### Prompt
Transcribe the listing exactly, leaving out every picture.

### Collected material
◇ ◇ ◇ ◇ ◇
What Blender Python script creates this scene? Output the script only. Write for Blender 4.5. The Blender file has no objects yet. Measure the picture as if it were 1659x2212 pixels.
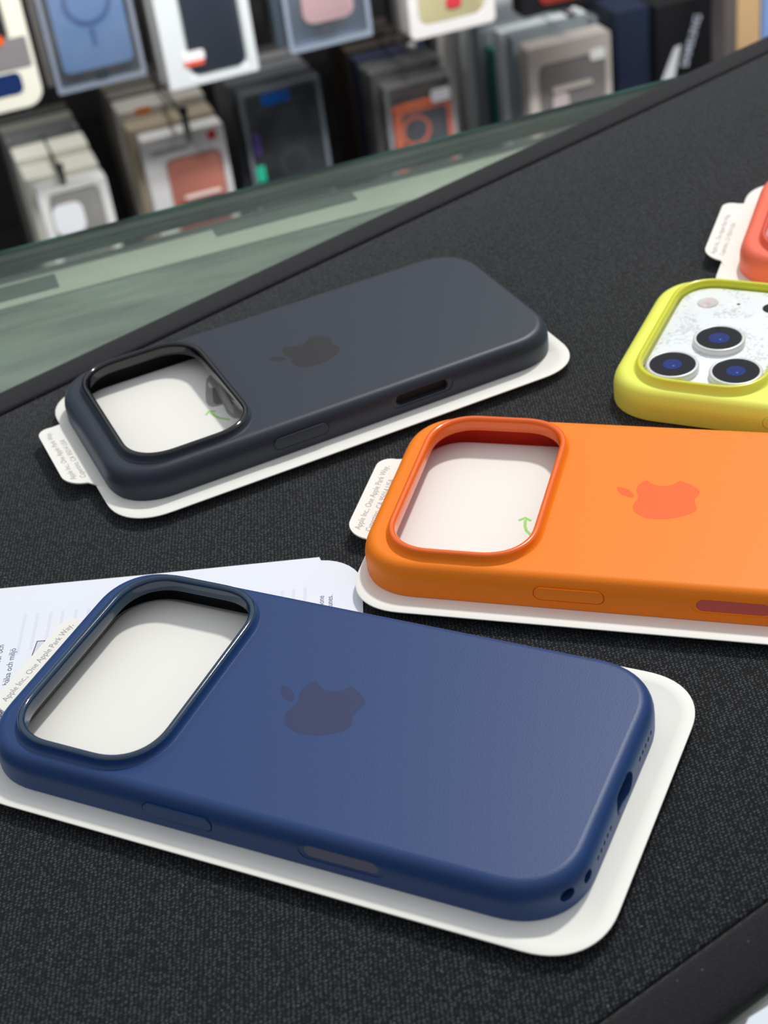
import bpy, bmesh, math, random
from mathutils import Vector, Matrix

# ------------------------------------------------------------------ camera
MM = 0.001                      # everything below is laid out in millimetres
SC = bpy.context.scene
COL = SC.collection
random.seed(7)

cam_data = bpy.data.cameras.new('camera')
cam = bpy.data.objects.new('camera', cam_data)
COL.objects.link(cam)
PITCH, ROLL = math.radians(35.737), math.radians(-8.398)
fwd = Vector((0, math.cos(PITCH), -math.sin(PITCH)))
rgt0 = Vector((1, 0, 0))
up0 = rgt0.cross(fwd)
rgt = math.cos(ROLL) * rgt0 + math.sin(ROLL) * up0
upv = -math.sin(ROLL) * rgt0 + math.cos(ROLL) * up0
m = Matrix((rgt, upv, -fwd)).transposed().to_4x4()
m.translation = Vector((0, 0, 264.92 * MM))
cam.matrix_world = m
cam_data.sensor_fit = 'HORIZONTAL'
cam_data.sensor_width = 36.0
cam_data.lens = 3350.6 / 1659 * 36.0
cam_data.clip_start = 0.01
cam_data.clip_end = 50
cam_data.dof.use_dof = True
cam_data.dof.focus_distance = 0.405
cam_data.dof.aperture_fstop = 27
SC.camera = cam

# ------------------------------------------------------------------ exposure
SC.view_settings.view_transform = 'Standard'
SC.view_settings.look = 'None'
SC.view_settings.exposure = 0.0
SC.view_settings.gamma = 1.0
SC.view_settings.use_curve_mapping = False

# ------------------------------------------------------------------ light
world = bpy.data.worlds.new('shop_interior_light')
SC.world = world
world.use_nodes = True
wn, wl = world.node_tree.nodes, world.node_tree.links
wn.clear()
w_out = wn.new('ShaderNodeOutputWorld')
w_bg = wn.new('ShaderNodeBackground')
w_tc = wn.new('ShaderNodeTexCoord')
w_sep = wn.new('ShaderNodeSeparateXYZ')
w_ramp = wn.new('ShaderNodeValToRGB')
wl.new(w_tc.outputs['Generated'], w_sep.inputs[0])
w_map = wn.new('ShaderNodeMapRange')
w_map.inputs['From Min'].default_value = -1.0
w_map.inputs['From Max'].default_value = 1.0
wl.new(w_sep.outputs['Z'], w_map.inputs['Value'])
wl.new(w_map.outputs[0], w_ramp.inputs[0])
cr = w_ramp.color_ramp
cr.elements[0].position = 0.47; cr.elements[0].color = (0.04, 0.04, 0.045, 1)
cr.elements[1].position = 0.78; cr.elements[1].color = (0.78, 0.81, 0.86, 1)
e = cr.elements.new(0.60); e.color = (0.26, 0.27, 0.29, 1)
w_side = wn.new('ShaderNodeMapRange')          # the shop is dimmer behind the photographer
w_side.inputs['From Min'].default_value = -0.75
w_side.inputs['From Max'].default_value = 0.15
w_side.inputs['To Min'].default_value = 0.68
w_side.inputs['To Max'].default_value = 1.0
wl.new(w_sep.outputs['Y'], w_side.inputs['Value'])
w_mul = wn.new('ShaderNodeVectorMath'); w_mul.operation = 'SCALE'
wl.new(w_ramp.outputs[0], w_mul.inputs[0]); wl.new(w_side.outputs[0], w_mul.inputs['Scale'])
wl.new(w_mul.outputs[0], w_bg.inputs['Color'])
w_bg.inputs['Strength'].default_value = 0.88
wl.new(w_bg.outputs[0], w_out.inputs['Surface'])


def area(name, loc, target, size, power, color=(1, 1, 1), size_y=None):
    d = bpy.data.lights.new(name, 'AREA')
    d.shape = 'RECTANGLE'
    d.size = size
    d.size_y = size_y or size
    d.energy = power
    d.color = color
    o = bpy.data.objects.new(name, d)
    COL.objects.link(o)
    o.location = loc
    o.rotation_euler = (Vector(target) - Vector(loc)).to_track_quat('-Z', 'Y').to_euler()
    return o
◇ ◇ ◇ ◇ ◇
### Task output
What Blender Python script creates this scene? Output the script only. Write for Blender 4.5. The Blender file has no objects yet. Measure the picture as if it were 1659x2212 pixels.
import bpy, bmesh, math, random
from mathutils import Vector, Matrix

# ------------------------------------------------------------------ camera
MM = 0.001                      # everything below is laid out in millimetres
SC = bpy.context.scene
COL = SC.collection
random.seed(7)

cam_data = bpy.data.cameras.new('camera')
cam = bpy.data.objects.new('camera', cam_data)
COL.objects.link(cam)
PITCH, ROLL = math.radians(35.737), math.radians(-8.398)
fwd = Vector((0, math.cos(PITCH), -math.sin(PITCH)))
rgt0 = Vector((1, 0, 0))
up0 = rgt0.cross(fwd)
rgt = math.cos(ROLL) * rgt0 + math.sin(ROLL) * up0
upv = -math.sin(ROLL) * rgt0 + math.cos(ROLL) * up0
m = Matrix((rgt, upv, -fwd)).transposed().to_4x4()
m.translation = Vector((0, 0, 264.92 * MM))
cam.matrix_world = m
cam_data.sensor_fit = 'HORIZONTAL'
cam_data.sensor_width = 36.0
cam_data.lens = 3350.6 / 1659 * 36.0
cam_data.clip_start = 0.01
cam_data.clip_end = 50
cam_data.dof.use_dof = True
cam_data.dof.focus_distance = 0.405
cam_data.dof.aperture_fstop = 27
SC.camera = cam

# ------------------------------------------------------------------ exposure
SC.view_settings.view_transform = 'Standard'
SC.view_settings.look = 'None'
SC.view_settings.exposure = 0.0
SC.view_settings.gamma = 1.0
SC.view_settings.use_curve_mapping = False

# ------------------------------------------------------------------ light
world = bpy.data.worlds.new('shop_interior_light')
SC.world = world
world.use_nodes = True
wn, wl = world.node_tree.nodes, world.node_tree.links
wn.clear()
w_out = wn.new('ShaderNodeOutputWorld')
w_bg = wn.new('ShaderNodeBackground')
w_tc = wn.new('ShaderNodeTexCoord')
w_sep = wn.new('ShaderNodeSeparateXYZ')
w_ramp = wn.new('ShaderNodeValToRGB')
wl.new(w_tc.outputs['Generated'], w_sep.inputs[0])
w_map = wn.new('ShaderNodeMapRange')
w_map.inputs['From Min'].default_value = -1.0
w_map.inputs['From Max'].default_value = 1.0
wl.new(w_sep.outputs['Z'], w_map.inputs['Value'])
wl.new(w_map.outputs[0], w_ramp.inputs[0])
cr = w_ramp.color_ramp
cr.elements[0].position = 0.47; cr.elements[0].color = (0.04, 0.04, 0.045, 1)
cr.elements[1].position = 0.78; cr.elements[1].color = (0.78, 0.81, 0.86, 1)
e = cr.elements.new(0.60); e.color = (0.26, 0.27, 0.29, 1)
w_side = wn.new('ShaderNodeMapRange')          # the shop is dimmer behind the photographer
w_side.inputs['From Min'].default_value = -0.75
w_side.inputs['From Max'].default_value = 0.15
w_side.inputs['To Min'].default_value = 0.68
w_side.inputs['To Max'].default_value = 1.0
wl.new(w_sep.outputs['Y'], w_side.inputs['Value'])
w_mul = wn.new('ShaderNodeVectorMath'); w_mul.operation = 'SCALE'
wl.new(w_ramp.outputs[0], w_mul.inputs[0]); wl.new(w_side.outputs[0], w_mul.inputs['Scale'])
wl.new(w_mul.outputs[0], w_bg.inputs['Color'])
w_bg.inputs['Strength'].default_value = 0.88
wl.new(w_bg.outputs[0], w_out.inputs['Surface'])


def area(name, loc, target, size, power, color=(1, 1, 1), size_y=None):
    d = bpy.data.lights.new(name, 'AREA')
    d.shape = 'RECTANGLE'
    d.size = size
    d.size_y = size_y or size
    d.energy = power
    d.color = color
    o = bpy.data.objects.new(name, d)
    COL.objects.link(o)
    o.location = loc
    o.rotation_euler = (Vector(target) - Vector(loc)).to_track_quat('-Z', 'Y').to_euler()
    return o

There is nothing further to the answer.